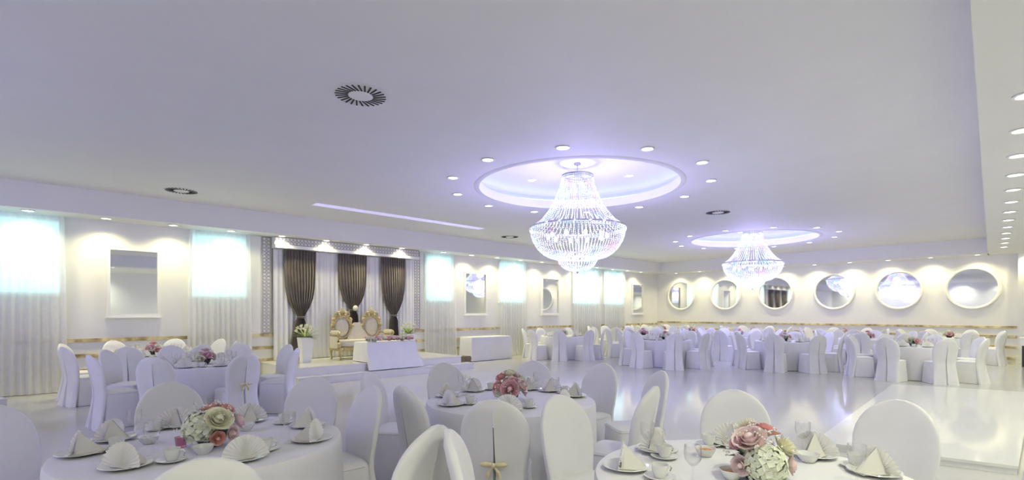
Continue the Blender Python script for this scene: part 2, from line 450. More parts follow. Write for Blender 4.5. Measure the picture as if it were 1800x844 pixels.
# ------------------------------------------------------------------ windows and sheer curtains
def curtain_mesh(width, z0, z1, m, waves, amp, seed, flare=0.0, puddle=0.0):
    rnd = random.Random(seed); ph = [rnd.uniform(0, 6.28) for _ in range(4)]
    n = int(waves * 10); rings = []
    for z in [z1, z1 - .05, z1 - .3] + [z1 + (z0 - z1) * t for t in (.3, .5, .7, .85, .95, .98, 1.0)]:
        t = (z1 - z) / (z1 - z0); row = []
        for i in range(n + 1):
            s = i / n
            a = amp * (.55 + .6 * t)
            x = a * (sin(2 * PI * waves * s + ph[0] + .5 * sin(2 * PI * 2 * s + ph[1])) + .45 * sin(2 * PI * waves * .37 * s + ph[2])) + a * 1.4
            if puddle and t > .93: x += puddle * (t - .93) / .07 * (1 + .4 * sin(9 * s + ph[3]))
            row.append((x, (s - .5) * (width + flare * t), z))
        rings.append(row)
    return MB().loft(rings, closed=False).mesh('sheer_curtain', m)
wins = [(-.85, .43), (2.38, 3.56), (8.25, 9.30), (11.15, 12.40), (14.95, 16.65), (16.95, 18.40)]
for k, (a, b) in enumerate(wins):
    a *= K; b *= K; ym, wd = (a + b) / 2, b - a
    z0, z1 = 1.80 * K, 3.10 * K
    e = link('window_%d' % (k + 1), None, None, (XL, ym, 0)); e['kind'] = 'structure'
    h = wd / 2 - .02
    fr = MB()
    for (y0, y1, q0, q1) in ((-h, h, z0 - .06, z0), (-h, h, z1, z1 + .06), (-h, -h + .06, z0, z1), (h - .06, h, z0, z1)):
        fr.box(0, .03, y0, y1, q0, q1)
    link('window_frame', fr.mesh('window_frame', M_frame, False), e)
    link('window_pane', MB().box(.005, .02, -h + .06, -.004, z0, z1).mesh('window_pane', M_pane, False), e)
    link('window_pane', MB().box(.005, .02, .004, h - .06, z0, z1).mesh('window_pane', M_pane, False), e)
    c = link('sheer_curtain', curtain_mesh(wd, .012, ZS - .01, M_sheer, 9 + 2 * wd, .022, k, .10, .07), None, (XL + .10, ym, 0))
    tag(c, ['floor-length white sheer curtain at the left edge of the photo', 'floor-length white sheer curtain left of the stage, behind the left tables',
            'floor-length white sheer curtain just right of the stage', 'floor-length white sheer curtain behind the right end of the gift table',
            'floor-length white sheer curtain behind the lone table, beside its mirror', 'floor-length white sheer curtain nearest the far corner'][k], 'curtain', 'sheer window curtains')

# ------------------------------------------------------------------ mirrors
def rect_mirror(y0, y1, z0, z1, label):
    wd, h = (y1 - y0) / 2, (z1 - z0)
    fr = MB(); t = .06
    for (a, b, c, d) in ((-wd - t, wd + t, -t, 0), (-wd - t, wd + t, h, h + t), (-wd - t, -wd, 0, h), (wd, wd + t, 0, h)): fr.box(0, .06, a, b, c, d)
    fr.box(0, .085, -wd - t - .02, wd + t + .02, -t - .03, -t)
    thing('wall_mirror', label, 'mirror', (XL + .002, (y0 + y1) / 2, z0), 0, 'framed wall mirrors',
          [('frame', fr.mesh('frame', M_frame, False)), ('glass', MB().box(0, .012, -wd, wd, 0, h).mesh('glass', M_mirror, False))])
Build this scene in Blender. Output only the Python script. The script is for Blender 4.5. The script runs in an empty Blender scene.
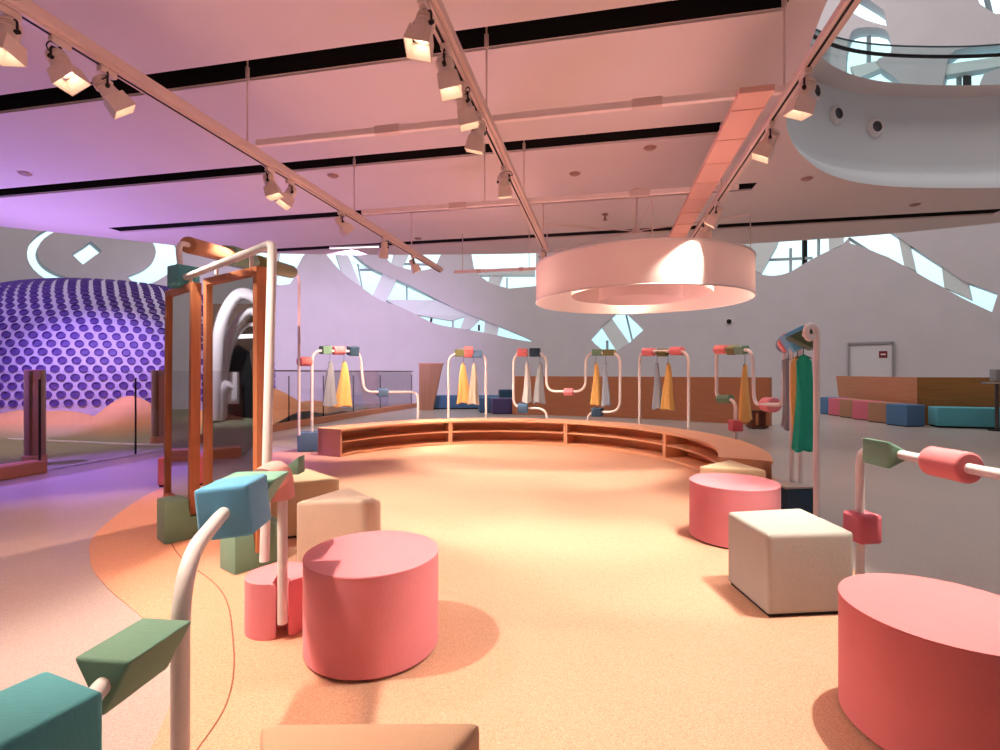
==============================
* YOUR OBJECTIVE: Retype every entry verbatim and exclude the pictures from the copy.

* TASK RESULT:
Continue the Blender Python script for this scene: part 2, from line 450. More parts follow. Write for Blender 4.5. Measure the picture as if it were 1800x844 pixels.
# ------------------------------------------------------------------ windows and sheer curtains
def curtain_mesh(width, z0, z1, m, waves, amp, seed, flare=0.0, puddle=0.0):
    rnd = random.Random(seed); ph = [rnd.uniform(0, 6.28) for _ in range(4)]
    n = int(waves * 10); rings = []
    for z in [z1, z1 - .05, z1 - .3] + [z1 + (z0 - z1) * t for t in (.3, .5, .7, .85, .95, .98, 1.0)]:
        t = (z1 - z) / (z1 - z0); row = []
        for i in range(n + 1):
            s = i / n
            a = amp * (.55 + .6 * t)
            x = a * (sin(2 * PI * waves * s + ph[0] + .5 * sin(2 * PI * 2 * s + ph[1])) + .45 * sin(2 * PI * waves * .37 * s + ph[2])) + a * 1.4
            if puddle and t > .93: x += puddle * (t - .93) / .07 * (1 + .4 * sin(9 * s + ph[3]))
            row.append((x, (s - .5) * (width + flare * t), z))
        rings.append(row)
    return MB().loft(rings, closed=False).mesh('sheer_curtain', m)
wins = [(-.85, .43), (2.38, 3.56), (8.25, 9.30), (11.15, 12.40), (14.95, 16.65), (16.95, 18.40)]
for k, (a, b) in enumerate(wins):
    a *= K; b *= K; ym, wd = (a + b) / 2, b - a
    z0, z1 = 1.80 * K, 3.10 * K
    e = link('window_%d' % (k + 1), None, None, (XL, ym, 0)); e['kind'] = 'structure'
    h = wd / 2 - .02
    fr = MB()
    for (y0, y1, q0, q1) in ((-h, h, z0 - .06, z0), (-h, h, z1, z1 + .06), (-h, -h + .06, z0, z1), (h - .06, h, z0, z1)):
        fr.box(0, .03, y0, y1, q0, q1)
    link('window_frame', fr.mesh('window_frame', M_frame, False), e)
    link('window_pane', MB().box(.005, .02, -h + .06, -.004, z0, z1).mesh('window_pane', M_pane, False), e)
    link('window_pane', MB().box(.005, .02, .004, h - .06, z0, z1).mesh('window_pane', M_pane, False), e)
    c = link('sheer_curtain', curtain_mesh(wd, .012, ZS - .01, M_sheer, 9 + 2 * wd, .022, k, .10, .07), None, (XL + .10, ym, 0))
    tag(c, ['floor-length white sheer curtain at the left edge of the photo', 'floor-length white sheer curtain left of the stage, behind the left tables',
            'floor-length white sheer curtain just right of the stage', 'floor-length white sheer curtain behind the right end of the gift table',
            'floor-length white sheer curtain behind the lone table, beside its mirror', 'floor-length white sheer curtain nearest the far corner'][k], 'curtain', 'sheer window curtains')

# ------------------------------------------------------------------ mirrors
def rect_mirror(y0, y1, z0, z1, label):
    wd, h = (y1 - y0) / 2, (z1 - z0)
    fr = MB(); t = .06
    for (a, b, c, d) in ((-wd - t, wd + t, -t, 0), (-wd - t, wd + t, h, h + t), (-wd - t, -wd, 0, h), (wd, wd + t, 0, h)): fr.box(0, .06, a, b, c, d)
    fr.box(0, .085, -wd - t - .02, wd + t + .02, -t - .03, -t)
    thing('wall_mirror', label, 'mirror', (XL + .002, (y0 + y1) / 2, z0), 0, 'framed wall mirrors',
          [('frame', fr.mesh('frame', M_frame, False)), ('glass', MB().box(0, .012, -wd, wd, 0, h).mesh('glass', M_mirror, False))])
Build this scene in Blender. Output only the Python script. The script is for Blender 4.5. The script runs in an empty Blender scene.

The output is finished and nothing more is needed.